Software of, by, and for … People!
“People are important” is not the headline here. That’s always been true. At today’s current point in the digital technology evolution, we must recognize the industry control point is not the machines—the bits and bytes and FLOPS and hertz—it’s the humans building and using the new tools that are primarily software.
Consider the past for a moment. We think of the Industrial Revolution as a point in time, but what we miss is that it took a long time (more than 80 years). Many of us may (perhaps) remember the story of Eli Whitney and his steam powered cotton gin, but it took many decades for steam, and later electrical power, to become widely adopted for world-changing economic gain.
I assert that we are at the same point now in what the World Economic Forum calls the Fourth Industrial Revolution. The “machines” exist: the cloud, ubiquitous Wi-Fi, low-cost sensors, powerful AI systems, platforms for nearly every work process, etc. These have all been invented. But, and here’s the important part, they have yet to be fully deployed.
This is where talent enters the equation. People with the right skills are more important than ever to unlock business value. The next phase of our revolution is engineering. It’s time to take these new tools to expand the future and bring new systems, processes, and experiences to life in ways that could only be imagined by sci-fi authors and futurists.
It Takes Real Talent To Engineer the Future
Engineers, developers, and coders are crucial to helping companies on their continued leaps into the next digital realm. Engineers build the technology that we can use to manage our money, improve our health, educate our kids, move through the world, and more. This is the fun stuff!
We’re now through the first stages of the Fourth Industrial Revolution, and it’s time for the makers of the world – the engineers – to harness our new machines and tools even more to change our work, our lives, and our societies.
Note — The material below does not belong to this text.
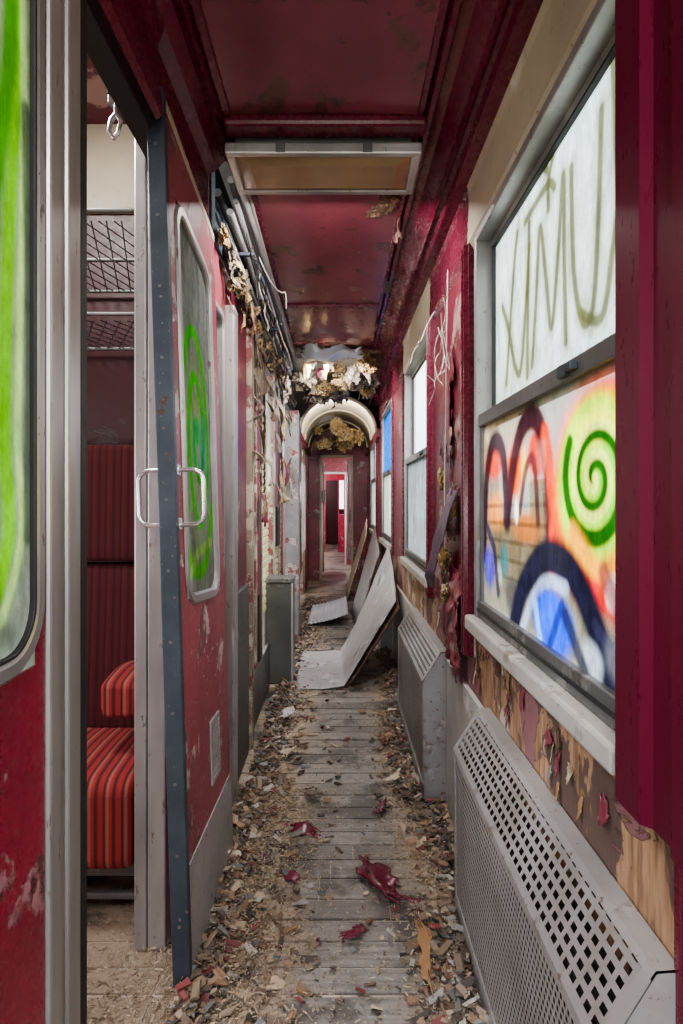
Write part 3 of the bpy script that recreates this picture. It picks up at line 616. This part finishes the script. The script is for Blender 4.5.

Big leaps also bring challenges, but I’m convinced we’re on the edge of an enormous wave of value creation.
As the CEO of Ascendion, my job is to activate our teams to support the business leaders who are realizing this vision. I couldn’t be more excited about where we are today. Software engineering is the skill set to unlock business value. Bringing engineering talent together is what we do every day for banks, retailers, and some of the most important technology companies in the world.